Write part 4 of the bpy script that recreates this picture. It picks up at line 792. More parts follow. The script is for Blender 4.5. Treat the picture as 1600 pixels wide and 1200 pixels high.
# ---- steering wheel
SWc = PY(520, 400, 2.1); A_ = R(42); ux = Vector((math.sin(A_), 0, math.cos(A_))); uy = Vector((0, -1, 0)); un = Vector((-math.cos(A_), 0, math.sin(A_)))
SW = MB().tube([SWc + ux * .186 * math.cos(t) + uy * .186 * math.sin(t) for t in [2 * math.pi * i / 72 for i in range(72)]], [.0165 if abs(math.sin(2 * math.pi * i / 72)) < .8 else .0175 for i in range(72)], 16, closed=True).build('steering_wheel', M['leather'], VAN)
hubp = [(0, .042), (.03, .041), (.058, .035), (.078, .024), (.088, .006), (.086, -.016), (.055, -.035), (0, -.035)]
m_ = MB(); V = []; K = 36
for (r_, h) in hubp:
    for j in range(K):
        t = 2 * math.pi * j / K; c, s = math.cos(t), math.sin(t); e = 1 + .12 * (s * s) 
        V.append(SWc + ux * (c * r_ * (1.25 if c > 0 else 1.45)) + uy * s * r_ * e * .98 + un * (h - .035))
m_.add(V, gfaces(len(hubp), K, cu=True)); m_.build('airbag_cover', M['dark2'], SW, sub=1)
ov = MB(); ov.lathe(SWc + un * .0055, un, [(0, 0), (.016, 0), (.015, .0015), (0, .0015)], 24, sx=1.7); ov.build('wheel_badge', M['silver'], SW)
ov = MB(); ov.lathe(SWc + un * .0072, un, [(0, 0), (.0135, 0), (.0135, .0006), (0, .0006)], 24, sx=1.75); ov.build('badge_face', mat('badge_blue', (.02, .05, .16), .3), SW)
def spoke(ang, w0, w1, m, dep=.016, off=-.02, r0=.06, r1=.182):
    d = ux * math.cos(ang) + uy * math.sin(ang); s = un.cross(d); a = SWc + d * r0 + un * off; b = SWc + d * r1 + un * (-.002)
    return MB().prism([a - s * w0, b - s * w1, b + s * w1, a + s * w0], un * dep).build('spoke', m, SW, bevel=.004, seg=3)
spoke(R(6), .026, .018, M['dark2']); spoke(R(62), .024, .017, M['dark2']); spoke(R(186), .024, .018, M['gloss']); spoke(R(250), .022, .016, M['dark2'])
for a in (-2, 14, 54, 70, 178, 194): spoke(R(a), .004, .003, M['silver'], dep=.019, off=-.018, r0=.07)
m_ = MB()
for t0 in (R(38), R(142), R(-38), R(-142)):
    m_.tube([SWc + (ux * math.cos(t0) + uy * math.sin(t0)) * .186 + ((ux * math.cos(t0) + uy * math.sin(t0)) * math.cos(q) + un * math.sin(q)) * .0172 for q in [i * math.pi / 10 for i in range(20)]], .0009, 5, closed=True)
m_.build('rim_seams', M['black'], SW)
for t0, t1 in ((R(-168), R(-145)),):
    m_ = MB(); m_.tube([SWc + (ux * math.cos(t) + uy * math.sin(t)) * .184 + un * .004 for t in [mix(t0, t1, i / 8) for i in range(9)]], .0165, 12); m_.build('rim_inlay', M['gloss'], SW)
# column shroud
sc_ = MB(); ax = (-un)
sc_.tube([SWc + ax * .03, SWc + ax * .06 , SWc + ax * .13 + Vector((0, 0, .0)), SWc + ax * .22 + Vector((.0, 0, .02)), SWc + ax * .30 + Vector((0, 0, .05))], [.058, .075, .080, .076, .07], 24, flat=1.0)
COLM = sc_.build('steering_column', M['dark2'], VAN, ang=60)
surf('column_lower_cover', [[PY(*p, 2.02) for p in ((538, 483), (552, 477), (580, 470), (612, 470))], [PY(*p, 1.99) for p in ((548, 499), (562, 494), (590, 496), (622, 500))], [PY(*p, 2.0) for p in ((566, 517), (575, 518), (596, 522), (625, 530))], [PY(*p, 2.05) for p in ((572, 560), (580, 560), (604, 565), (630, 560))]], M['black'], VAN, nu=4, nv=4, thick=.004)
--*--
Stated task – Copy out the whole listing exactly; please set it all down.

Exercise output –
Write part 4 of the bpy script that recreates this picture. It picks up at line 792. More parts follow. The script is for Blender 4.5. Treat the picture as 1600 pixels wide and 1200 pixels high.
# ---- steering wheel
SWc = PY(520, 400, 2.1); A_ = R(42); ux = Vector((math.sin(A_), 0, math.cos(A_))); uy = Vector((0, -1, 0)); un = Vector((-math.cos(A_), 0, math.sin(A_)))
SW = MB().tube([SWc + ux * .186 * math.cos(t) + uy * .186 * math.sin(t) for t in [2 * math.pi * i / 72 for i in range(72)]], [.0165 if abs(math.sin(2 * math.pi * i / 72)) < .8 else .0175 for i in range(72)], 16, closed=True).build('steering_wheel', M['leather'], VAN)
hubp = [(0, .042), (.03, .041), (.058, .035), (.078, .024), (.088, .006), (.086, -.016), (.055, -.035), (0, -.035)]
m_ = MB(); V = []; K = 36
for (r_, h) in hubp:
    for j in range(K):
        t = 2 * math.pi * j / K; c, s = math.cos(t), math.sin(t); e = 1 + .12 * (s * s) 
        V.append(SWc + ux * (c * r_ * (1.25 if c > 0 else 1.45)) + uy * s * r_ * e * .98 + un * (h - .035))
m_.add(V, gfaces(len(hubp), K, cu=True)); m_.build('airbag_cover', M['dark2'], SW, sub=1)
ov = MB(); ov.lathe(SWc + un * .0055, un, [(0, 0), (.016, 0), (.015, .0015), (0, .0015)], 24, sx=1.7); ov.build('wheel_badge', M['silver'], SW)
ov = MB(); ov.lathe(SWc + un * .0072, un, [(0, 0), (.0135, 0), (.0135, .0006), (0, .0006)], 24, sx=1.75); ov.build('badge_face', mat('badge_blue', (.02, .05, .16), .3), SW)
def spoke(ang, w0, w1, m, dep=.016, off=-.02, r0=.06, r1=.182):
    d = ux * math.cos(ang) + uy * math.sin(ang); s = un.cross(d); a = SWc + d * r0 + un * off; b = SWc + d * r1 + un * (-.002)
    return MB().prism([a - s * w0, b - s * w1, b + s * w1, a + s * w0], un * dep).build('spoke', m, SW, bevel=.004, seg=3)
spoke(R(6), .026, .018, M['dark2']); spoke(R(62), .024, .017, M['dark2']); spoke(R(186), .024, .018, M['gloss']); spoke(R(250), .022, .016, M['dark2'])
for a in (-2, 14, 54, 70, 178, 194): spoke(R(a), .004, .003, M['silver'], dep=.019, off=-.018, r0=.07)
m_ = MB()
for t0 in (R(38), R(142), R(-38), R(-142)):
    m_.tube([SWc + (ux * math.cos(t0) + uy * math.sin(t0)) * .186 + ((ux * math.cos(t0) + uy * math.sin(t0)) * math.cos(q) + un * math.sin(q)) * .0172 for q in [i * math.pi / 10 for i in range(20)]], .0009, 5, closed=True)
m_.build('rim_seams', M['black'], SW)
for t0, t1 in ((R(-168), R(-145)),):
    m_ = MB(); m_.tube([SWc + (ux * math.cos(t) + uy * math.sin(t)) * .184 + un * .004 for t in [mix(t0, t1, i / 8) for i in range(9)]], .0165, 12); m_.build('rim_inlay', M['gloss'], SW)
# column shroud
sc_ = MB(); ax = (-un)
sc_.tube([SWc + ax * .03, SWc + ax * .06 , SWc + ax * .13 + Vector((0, 0, .0)), SWc + ax * .22 + Vector((.0, 0, .02)), SWc + ax * .30 + Vector((0, 0, .05))], [.058, .075, .080, .076, .07], 24, flat=1.0)
COLM = sc_.build('steering_column', M['dark2'], VAN, ang=60)
surf('column_lower_cover', [[PY(*p, 2.02) for p in ((538, 483), (552, 477), (580, 470), (612, 470))], [PY(*p, 1.99) for p in ((548, 499), (562, 494), (590, 496), (622, 500))], [PY(*p, 2.0) for p in ((566, 517), (575, 518), (596, 522), (625, 530))], [PY(*p, 2.05) for p in ((572, 560), (580, 560), (604, 565), (630, 560))]], M['black'], VAN, nu=4, nv=4, thick=.004)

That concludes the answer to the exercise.